If the agent successfully negotiates the sale of the property within the given period, they will be paid a percentage of the purchase price as their commission. Once the contract has been executed by both parties, the broker will be permitted to list, market, show, and negotiate the sale of the owner’s property.

  • Dual Agency (§ 162-2f-401a(3-4)) – An agent can represent both the buyer and a seller (dual agency) if they receive written consent from both parties. The legal term for a dual agent in Utah is a “limited agent.”
  • Purchase Agreement – A real estate contract that is signed by the buyer and seller of a residential property once a purchase price and terms have been negotiated.


Realtor Version

Utah Exclusive Right to Sell Listing Agreement – The official form for licensed members of the Utah Association of Realtors to use when entering into an exclusive listing agreement with a client. Under this contract, the seller permits the agent to act as a limited agent (dual agency).

Download: PDF


Disclosures / Waivers (7)

  1. Additional Compensation Disclosure
  2. Agency Disclosure
  3. License Status Disclosure
  4. Limited Agency Consent Agreement
  5. Prior Agency Disclosure
  6. Property Disclosure Statement
  7. Square Footage Disclosure

1) Additional Compensation Disclosure

Agents are required to notify all parties involved if they will be receiving compensation in addition to their commission on a real estate transaction.

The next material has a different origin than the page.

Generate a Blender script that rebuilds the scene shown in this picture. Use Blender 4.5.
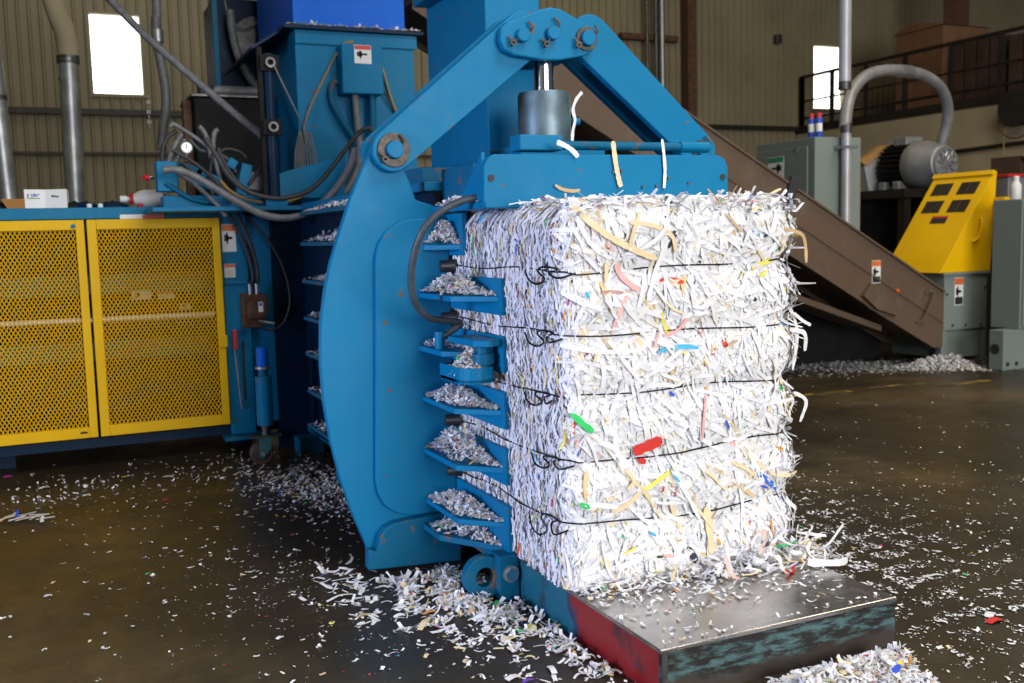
import bpy, bmesh, math, random
import numpy as np
from mathutils import Vector, Matrix
for o in list(bpy.data.objects): bpy.data.objects.remove(o)
random.seed(7); rng = np.random.default_rng(7)
S = bpy.context.scene; C = S.collection
sin, cos, pi = math.sin, math.cos, math.pi

# ------------------------------------------------------------------ camera
F_PX, YAW, PITCH, ROLL = 1013.56, 0.424534, 0.1038285, -0.026416
CAM = Vector((-1.5752, -2.4692, 1.4))
fw = Vector((sin(YAW)*cos(PITCH), cos(YAW)*cos(PITCH), -sin(PITCH)))
r0 = Vector((cos(YAW), -sin(YAW), 0)); u0 = r0.cross(fw)
RT = cos(ROLL)*r0 + sin(ROLL)*u0; UP = -sin(ROLL)*r0 + cos(ROLL)*u0
cd = bpy.data.cameras.new('camera'); cam = bpy.data.objects.new('camera', cd); C.objects.link(cam)
cd.sensor_width = 36; cd.lens = F_PX/1024*36; cd.clip_start = .05; cd.clip_end = 200
cam.matrix_world = Matrix(((RT.x, UP.x, -fw.x, CAM.x), (RT.y, UP.y, -fw.y, CAM.y), (RT.z, UP.z, -fw.z, CAM.z), (0, 0, 0, 1)))
cd.dof.use_dof = True; cd.dof.focus_distance = 3.7; cd.dof.aperture_fstop = 3.6
S.camera = cam

# ------------------------------------------------------------------ world, lights, exposure
W = bpy.data.worlds.new('world'); S.world = W; W.use_nodes = True
bg = W.node_tree.nodes['Background']; bg.inputs[0].default_value = (.80, .90, 1, 1); bg.inputs[1].default_value = .10
def area(name, loc, target, sx, sy, power, col):
    l = bpy.data.lights.new(name, 'AREA'); l.shape = 'RECTANGLE'; l.size = sx; l.size_y = sy; l.energy = power; l.color = col
    o = bpy.data.objects.new(name, l); C.objects.link(o); o.location = loc
    o.rotation_euler = (Vector(target)-Vector(loc)).to_track_quat('-Z', 'Y').to_euler()
    return o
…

2) Agency Disclosure (Form 9)

If a real estate company represents the buyer and the seller for the purchase and sale of a residential property, they must disclose their dual agency to both parties. This form must be presented to and signed by the buyer in such an arrangement. Furthermore, when dealing with another agent in a transaction, agents are required to disclose the agency relationship between them and their client on first contact.

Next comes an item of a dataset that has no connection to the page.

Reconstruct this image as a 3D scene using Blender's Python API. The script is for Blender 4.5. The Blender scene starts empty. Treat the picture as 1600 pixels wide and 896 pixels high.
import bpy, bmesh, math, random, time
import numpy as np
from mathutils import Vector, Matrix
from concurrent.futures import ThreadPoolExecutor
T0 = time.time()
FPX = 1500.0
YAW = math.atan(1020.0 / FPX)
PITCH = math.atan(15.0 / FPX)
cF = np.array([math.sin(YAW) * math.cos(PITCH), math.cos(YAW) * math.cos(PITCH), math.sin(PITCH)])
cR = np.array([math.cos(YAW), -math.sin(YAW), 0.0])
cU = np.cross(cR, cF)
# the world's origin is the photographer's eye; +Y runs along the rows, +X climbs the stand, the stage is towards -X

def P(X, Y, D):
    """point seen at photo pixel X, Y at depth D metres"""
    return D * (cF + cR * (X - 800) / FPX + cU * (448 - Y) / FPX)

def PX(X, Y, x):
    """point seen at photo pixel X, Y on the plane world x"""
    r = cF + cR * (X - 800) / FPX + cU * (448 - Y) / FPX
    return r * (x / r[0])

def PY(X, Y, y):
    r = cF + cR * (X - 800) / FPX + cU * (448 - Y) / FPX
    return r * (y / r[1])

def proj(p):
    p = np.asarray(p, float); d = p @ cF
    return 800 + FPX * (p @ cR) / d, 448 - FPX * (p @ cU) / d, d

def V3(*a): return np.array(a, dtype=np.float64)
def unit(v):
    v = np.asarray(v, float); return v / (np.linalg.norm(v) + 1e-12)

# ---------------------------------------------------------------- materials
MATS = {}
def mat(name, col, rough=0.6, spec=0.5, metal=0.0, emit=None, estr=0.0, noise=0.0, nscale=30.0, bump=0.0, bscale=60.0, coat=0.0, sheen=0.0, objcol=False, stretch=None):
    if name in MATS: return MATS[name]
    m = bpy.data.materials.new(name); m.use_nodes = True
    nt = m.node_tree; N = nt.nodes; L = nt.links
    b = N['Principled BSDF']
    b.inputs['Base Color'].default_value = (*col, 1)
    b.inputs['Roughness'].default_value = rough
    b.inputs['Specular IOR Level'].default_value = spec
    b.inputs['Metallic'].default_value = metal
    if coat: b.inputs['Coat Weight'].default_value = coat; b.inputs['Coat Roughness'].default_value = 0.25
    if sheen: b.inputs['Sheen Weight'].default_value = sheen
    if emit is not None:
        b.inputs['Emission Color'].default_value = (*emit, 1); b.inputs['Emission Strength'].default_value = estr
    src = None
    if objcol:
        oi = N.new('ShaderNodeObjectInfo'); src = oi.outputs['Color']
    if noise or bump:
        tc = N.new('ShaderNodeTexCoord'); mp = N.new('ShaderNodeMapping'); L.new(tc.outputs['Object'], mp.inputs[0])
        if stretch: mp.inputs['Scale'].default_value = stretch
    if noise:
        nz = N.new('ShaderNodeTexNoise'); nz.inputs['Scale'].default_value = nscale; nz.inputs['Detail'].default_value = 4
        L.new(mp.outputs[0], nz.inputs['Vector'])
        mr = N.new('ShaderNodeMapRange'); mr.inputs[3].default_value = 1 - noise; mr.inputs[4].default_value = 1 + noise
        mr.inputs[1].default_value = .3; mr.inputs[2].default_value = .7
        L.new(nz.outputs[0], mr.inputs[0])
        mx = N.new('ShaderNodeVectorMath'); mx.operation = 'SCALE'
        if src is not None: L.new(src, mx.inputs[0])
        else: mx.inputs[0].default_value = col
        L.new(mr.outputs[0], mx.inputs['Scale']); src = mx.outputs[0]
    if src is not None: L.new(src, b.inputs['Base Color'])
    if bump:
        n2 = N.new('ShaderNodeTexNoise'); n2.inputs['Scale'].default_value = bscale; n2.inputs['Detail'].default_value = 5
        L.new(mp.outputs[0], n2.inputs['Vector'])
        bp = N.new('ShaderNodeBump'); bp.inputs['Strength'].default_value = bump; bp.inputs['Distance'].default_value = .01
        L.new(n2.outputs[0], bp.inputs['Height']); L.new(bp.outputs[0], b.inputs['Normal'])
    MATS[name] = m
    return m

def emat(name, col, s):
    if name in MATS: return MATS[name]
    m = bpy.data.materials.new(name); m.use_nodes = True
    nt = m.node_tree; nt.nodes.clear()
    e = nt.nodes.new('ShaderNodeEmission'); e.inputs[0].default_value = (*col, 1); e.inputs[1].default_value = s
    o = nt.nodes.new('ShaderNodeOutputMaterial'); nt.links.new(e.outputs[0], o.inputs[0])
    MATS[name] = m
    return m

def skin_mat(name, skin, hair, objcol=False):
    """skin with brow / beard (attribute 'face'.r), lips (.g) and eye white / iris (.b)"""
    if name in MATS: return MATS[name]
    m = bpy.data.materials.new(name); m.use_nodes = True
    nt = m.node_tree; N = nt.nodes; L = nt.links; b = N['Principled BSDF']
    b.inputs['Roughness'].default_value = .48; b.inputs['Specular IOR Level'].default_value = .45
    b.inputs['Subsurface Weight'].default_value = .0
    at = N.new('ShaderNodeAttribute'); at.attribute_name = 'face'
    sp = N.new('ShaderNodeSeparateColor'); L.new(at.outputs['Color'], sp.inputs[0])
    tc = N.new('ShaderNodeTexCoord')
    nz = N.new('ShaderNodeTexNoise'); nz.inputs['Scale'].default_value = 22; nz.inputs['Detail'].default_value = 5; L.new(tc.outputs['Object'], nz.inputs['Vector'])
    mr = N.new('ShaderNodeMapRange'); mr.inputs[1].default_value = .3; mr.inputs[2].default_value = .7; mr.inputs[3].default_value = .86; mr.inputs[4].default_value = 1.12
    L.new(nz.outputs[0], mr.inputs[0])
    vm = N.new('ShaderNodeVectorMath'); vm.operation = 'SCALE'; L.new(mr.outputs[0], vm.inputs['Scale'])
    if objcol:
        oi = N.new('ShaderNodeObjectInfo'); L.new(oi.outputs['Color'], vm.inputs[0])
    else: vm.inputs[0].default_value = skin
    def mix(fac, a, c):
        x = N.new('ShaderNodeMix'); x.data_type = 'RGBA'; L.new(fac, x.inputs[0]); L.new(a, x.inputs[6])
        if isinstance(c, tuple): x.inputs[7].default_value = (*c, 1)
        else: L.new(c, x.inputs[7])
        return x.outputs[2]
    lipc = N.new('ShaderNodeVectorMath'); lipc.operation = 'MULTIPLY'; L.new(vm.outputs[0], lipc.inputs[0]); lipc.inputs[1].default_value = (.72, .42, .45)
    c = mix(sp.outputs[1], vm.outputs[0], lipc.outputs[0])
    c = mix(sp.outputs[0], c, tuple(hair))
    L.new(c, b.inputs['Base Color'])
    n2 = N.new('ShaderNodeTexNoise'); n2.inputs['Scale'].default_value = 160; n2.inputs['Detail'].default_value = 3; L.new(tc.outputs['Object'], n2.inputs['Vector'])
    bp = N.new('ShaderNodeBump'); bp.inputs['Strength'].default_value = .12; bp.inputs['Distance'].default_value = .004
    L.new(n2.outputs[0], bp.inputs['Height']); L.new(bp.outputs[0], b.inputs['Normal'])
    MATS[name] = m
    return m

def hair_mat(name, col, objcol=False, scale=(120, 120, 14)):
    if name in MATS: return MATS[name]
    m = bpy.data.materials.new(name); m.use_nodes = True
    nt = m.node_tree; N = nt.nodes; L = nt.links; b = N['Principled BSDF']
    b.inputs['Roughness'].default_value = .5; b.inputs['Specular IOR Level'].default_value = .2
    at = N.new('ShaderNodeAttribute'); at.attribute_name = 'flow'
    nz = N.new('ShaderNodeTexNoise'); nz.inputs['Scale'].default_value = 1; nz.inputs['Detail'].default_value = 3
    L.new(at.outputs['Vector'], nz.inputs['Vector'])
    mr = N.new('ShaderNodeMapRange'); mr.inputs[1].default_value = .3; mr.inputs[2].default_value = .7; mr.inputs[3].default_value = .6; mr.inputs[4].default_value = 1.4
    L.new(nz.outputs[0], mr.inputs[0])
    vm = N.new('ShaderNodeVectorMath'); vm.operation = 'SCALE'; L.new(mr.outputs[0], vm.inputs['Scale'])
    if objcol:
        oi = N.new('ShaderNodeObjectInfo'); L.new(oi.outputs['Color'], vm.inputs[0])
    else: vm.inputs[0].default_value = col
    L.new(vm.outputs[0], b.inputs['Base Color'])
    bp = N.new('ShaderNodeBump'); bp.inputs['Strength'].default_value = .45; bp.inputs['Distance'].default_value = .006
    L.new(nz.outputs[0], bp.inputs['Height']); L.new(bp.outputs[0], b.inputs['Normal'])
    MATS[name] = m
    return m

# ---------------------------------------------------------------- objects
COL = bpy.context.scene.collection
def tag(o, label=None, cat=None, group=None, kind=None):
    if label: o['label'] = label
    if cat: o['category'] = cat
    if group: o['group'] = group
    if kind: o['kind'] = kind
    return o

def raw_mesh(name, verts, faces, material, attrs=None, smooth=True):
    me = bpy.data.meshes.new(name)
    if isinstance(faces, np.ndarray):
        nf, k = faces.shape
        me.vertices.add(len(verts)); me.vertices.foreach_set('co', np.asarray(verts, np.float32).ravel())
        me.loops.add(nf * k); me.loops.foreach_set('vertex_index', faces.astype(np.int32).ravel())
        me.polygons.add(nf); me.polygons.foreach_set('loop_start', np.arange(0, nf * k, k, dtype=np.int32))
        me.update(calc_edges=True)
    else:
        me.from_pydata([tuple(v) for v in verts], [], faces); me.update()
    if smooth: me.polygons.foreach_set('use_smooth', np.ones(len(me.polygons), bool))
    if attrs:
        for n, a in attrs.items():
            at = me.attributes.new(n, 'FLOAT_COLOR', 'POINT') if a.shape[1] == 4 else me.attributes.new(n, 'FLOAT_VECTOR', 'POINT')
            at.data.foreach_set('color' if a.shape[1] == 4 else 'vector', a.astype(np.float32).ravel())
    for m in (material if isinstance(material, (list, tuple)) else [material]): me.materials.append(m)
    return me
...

3) License Status Disclosure

When an agent makes an offer to buy or sell residential property, and before executing a purchase agreement, they are required to provide clients and other parties or their agents with a written disclosure that states that they hold a license with the real estate division and their license status. For purchase agreements, agents must also disclose their agency relationships, the existence of a due-on-sale clause in a mortgage on real property, and potential consequences of selling or purchasing a property without being authorized by the holder of the mortgage (if applicable).

4) Limited Agency Consent Agreement (Form 7)

An agreement between the buyer and seller that allows a broker to act as a limited agent for both parties; for either one (1) agent acting for both parties or two (2) separate agents from the same broker representing each party individually.

5) Prior Agency Disclosure

Agents must confirm that an agency disclosure was provided when executing a purchase agreement by either including a statement in the contract or attaching one to the agreement.

6) Property Disclosure Statement

Prior to the sale of a property, the seller must complete a form that provides a description of the property and its condition, and discloses the right of occupancy, encumbrances, and any financial terms and conditions the property is subject to.

7) Square Footage Disclosure

When make an offer to sell a residential property, agents must disclose the source for the property’s square footage data or provide a disclaimer that makes no guarantee for the accuracy of the data provided.